Chief Keef’s Benefit Concert to Be Held at ‘Secret Location’ After Cancellation

Chicago rapper Chief Keef announced Wednesday that his previously canceled Chicago hologram concert has been rescheduled.

The concert, which Keef said is intended to raise money for charity and “stop the violence,” will take place Saturday at “a secret Chicago location,” according to a video Keef posted on Instagram.

The benefit concert was previously scheduled to take place at Redmoon Theater in Chicago’s Pilsen neighborhood last week, but was canceled after Redmoond’s director of marketing, Debbie Saul, said the theater “did not understand the full nature of the event.”

Keef, whose real name is Keith Cozart, decided to put on the hologram show after news broke about a shooting and car chase on the South Side that led to the deaths of Keef’s friend Marvin Carr, also known as rapper Capo, and 13-month-old Dillan Harris.

The toddler was in a stroller when it was struck by a car that fled the scene of a fatal shooting that killed Carr. Keef “wants to speak out against all the violence,” said Owen Phillips, a spokesman for Alki David, CEO of FilmOn Networks and Hologram USA, who recently signed the rapper and is orchestrating the show.
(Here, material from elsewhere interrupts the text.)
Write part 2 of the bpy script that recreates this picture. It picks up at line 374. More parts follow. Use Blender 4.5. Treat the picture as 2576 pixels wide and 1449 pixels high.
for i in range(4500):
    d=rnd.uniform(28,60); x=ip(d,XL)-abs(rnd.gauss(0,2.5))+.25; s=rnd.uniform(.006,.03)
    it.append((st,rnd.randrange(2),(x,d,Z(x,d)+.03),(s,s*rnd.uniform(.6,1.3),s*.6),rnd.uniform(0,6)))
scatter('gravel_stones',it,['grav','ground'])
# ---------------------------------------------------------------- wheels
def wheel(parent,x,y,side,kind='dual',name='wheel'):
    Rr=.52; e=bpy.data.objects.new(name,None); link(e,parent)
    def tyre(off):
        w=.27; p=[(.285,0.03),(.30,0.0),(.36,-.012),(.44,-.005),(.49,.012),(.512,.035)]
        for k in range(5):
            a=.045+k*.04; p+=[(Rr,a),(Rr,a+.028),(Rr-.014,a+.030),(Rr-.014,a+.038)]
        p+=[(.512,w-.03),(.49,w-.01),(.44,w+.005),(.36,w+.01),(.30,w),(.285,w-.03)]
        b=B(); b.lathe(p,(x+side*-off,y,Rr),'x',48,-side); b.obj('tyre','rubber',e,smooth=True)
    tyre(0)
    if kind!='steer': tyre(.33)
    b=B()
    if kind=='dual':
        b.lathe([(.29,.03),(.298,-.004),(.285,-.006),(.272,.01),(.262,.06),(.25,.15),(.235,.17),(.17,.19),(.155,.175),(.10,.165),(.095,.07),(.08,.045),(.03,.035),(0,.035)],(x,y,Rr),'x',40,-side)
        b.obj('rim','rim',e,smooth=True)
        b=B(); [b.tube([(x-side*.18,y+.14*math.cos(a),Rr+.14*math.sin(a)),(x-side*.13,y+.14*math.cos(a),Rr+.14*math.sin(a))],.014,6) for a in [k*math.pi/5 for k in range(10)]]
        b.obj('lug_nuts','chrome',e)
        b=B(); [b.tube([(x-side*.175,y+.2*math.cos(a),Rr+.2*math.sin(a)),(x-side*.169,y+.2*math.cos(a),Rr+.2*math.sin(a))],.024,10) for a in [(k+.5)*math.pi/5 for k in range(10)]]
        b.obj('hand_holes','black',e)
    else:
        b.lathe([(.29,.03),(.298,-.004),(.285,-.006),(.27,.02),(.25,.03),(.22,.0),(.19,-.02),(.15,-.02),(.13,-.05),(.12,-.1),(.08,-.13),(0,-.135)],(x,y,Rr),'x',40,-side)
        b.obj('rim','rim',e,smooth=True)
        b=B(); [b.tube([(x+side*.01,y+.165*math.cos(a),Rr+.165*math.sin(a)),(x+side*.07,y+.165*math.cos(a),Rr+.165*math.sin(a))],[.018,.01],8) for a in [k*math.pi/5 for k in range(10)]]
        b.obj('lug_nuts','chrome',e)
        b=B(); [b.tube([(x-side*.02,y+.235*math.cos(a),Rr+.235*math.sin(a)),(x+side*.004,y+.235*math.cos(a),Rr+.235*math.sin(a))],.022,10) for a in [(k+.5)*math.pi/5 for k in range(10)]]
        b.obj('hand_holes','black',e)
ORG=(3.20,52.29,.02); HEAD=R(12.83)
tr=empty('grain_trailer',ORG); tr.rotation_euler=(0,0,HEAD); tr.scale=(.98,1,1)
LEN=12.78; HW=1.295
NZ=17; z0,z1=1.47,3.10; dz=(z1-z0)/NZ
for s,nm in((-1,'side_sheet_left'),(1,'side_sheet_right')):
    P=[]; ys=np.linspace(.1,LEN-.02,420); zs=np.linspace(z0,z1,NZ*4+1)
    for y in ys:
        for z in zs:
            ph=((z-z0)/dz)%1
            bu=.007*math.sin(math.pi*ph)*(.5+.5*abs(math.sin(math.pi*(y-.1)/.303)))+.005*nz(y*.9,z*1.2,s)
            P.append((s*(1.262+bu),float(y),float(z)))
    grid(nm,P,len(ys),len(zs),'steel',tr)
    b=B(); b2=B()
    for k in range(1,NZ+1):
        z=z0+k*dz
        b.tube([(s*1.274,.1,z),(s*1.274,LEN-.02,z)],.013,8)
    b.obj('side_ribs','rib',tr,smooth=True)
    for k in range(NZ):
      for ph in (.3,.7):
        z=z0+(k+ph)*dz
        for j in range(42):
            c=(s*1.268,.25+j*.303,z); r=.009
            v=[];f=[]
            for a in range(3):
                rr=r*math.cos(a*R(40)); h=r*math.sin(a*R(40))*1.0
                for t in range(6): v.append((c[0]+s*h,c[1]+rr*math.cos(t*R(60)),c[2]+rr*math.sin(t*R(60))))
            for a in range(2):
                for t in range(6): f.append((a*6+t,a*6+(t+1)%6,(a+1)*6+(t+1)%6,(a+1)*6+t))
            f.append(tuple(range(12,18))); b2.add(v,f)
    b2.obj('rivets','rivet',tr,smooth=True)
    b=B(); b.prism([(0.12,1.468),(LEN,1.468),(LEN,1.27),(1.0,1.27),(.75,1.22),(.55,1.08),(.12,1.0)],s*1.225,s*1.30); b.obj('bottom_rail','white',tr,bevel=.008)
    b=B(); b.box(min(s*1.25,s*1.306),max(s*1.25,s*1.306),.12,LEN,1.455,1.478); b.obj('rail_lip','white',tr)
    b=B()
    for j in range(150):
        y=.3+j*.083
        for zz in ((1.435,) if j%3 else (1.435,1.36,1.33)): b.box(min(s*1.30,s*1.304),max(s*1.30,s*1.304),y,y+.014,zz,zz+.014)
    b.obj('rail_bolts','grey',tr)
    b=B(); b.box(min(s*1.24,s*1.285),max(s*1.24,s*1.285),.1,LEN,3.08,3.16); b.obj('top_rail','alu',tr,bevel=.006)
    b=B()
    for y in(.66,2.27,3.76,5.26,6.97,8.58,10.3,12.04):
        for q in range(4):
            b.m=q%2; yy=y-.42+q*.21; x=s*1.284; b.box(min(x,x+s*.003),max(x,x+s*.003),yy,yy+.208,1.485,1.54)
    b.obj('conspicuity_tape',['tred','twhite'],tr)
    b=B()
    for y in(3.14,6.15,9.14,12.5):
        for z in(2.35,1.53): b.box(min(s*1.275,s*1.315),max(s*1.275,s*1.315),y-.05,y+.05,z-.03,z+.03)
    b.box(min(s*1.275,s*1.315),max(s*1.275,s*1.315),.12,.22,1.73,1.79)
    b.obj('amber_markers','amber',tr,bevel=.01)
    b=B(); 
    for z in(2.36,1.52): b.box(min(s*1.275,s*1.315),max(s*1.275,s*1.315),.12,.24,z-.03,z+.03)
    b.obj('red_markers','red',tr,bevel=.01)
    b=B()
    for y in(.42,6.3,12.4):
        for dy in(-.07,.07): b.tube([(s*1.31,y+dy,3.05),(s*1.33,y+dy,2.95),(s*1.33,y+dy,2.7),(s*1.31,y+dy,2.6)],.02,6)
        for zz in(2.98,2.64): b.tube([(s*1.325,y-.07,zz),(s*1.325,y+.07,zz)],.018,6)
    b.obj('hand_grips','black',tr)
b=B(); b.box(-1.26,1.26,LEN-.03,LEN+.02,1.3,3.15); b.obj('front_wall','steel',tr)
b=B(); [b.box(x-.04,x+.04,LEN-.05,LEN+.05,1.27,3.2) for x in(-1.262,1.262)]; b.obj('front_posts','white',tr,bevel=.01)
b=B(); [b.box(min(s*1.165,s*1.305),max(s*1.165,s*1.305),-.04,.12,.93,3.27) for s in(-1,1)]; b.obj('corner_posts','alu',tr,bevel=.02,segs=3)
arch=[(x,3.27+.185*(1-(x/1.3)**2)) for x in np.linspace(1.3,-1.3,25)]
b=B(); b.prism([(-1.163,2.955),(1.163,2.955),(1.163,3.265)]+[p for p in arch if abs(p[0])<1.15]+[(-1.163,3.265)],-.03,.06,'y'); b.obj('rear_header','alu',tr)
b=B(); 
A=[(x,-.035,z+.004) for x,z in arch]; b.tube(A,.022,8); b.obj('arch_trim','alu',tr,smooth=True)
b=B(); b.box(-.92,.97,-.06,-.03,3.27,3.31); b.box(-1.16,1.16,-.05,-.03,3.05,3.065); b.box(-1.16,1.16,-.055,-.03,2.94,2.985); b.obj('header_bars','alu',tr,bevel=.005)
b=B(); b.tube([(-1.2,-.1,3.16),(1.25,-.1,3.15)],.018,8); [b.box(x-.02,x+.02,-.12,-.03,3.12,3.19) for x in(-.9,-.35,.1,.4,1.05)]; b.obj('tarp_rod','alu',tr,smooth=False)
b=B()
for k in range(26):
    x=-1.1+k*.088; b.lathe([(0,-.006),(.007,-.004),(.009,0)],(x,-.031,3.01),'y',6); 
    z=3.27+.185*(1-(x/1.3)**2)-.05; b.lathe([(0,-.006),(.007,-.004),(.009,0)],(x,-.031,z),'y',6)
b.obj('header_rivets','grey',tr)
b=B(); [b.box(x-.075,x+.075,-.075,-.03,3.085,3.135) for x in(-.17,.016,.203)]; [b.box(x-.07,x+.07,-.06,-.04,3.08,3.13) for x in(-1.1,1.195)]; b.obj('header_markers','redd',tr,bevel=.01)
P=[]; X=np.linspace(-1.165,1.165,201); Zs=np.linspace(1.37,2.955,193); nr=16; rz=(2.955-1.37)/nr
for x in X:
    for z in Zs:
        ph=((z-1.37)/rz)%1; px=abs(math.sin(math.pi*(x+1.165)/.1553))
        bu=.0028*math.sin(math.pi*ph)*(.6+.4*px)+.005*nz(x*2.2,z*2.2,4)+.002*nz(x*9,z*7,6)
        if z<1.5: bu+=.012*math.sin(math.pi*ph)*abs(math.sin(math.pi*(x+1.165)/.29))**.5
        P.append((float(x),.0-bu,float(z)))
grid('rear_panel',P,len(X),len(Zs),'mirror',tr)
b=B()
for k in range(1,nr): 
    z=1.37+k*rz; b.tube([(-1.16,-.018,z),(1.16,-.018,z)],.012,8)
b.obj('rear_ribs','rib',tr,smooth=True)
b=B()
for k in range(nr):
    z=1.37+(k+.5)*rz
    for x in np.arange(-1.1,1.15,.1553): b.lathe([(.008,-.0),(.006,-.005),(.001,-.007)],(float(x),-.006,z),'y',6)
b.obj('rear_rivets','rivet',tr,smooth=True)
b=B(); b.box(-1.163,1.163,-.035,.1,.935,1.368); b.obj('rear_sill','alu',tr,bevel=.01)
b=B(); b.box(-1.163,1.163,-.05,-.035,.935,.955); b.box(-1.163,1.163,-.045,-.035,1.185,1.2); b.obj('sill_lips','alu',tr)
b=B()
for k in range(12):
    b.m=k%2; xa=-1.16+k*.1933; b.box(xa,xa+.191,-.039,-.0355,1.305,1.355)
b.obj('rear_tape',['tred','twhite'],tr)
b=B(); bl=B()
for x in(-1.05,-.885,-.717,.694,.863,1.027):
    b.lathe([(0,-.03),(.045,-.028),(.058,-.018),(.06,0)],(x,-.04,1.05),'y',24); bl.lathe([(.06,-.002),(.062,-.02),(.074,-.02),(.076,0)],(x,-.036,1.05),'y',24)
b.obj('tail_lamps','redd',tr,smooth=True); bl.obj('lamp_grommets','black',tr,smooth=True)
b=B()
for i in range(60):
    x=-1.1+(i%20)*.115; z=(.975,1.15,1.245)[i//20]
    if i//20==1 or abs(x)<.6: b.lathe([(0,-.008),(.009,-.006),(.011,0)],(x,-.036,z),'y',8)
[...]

Money collected at the concert was expected to be donated to Chicago charities and the victims’ families. Keef and FilmOn’s owner planned to match the proceeds.

Phillips said Keef can’t physically be in Chicago to perform because of an outstanding warrant and will appear in the show via hologram. The video, however, alleges Keef has been “banned by the mayor of Chicago.”

The warrant against Keef, who grew up in Englewood and has a history of gun and drug charges, stems from allegations that he hasn’t paid child support, according to a spokeswoman for the Cook County Sheriff’s Department.

Last week's scheduled performance prompted criticism from Father Michael Pfleger, who wrote on Facebook that Keef was “part of the problem” and should “Shut up!!!!!”

But David said the criticism would not keep Keef from performing in the city.

“The meddling, attention seeking Father Pfleger, who bullied the owner of the downtown theater to back out of his contract, will not succeed. He is exploiting this tragedy and taking money away from the victims and solid charities who are doing good work in Chicago,” David said in a written statement.

“Chief Keef is 19 years old and a loving father. His example of new maturity, redemption, and wanting to give back can influence young people on the South Side like no caterwauling clergyman can. We will bring Keef’s message of peace to the streets.”

The Saturday performance will be streamed live for free at Filmon.Tv at 10 p.m. Central Time.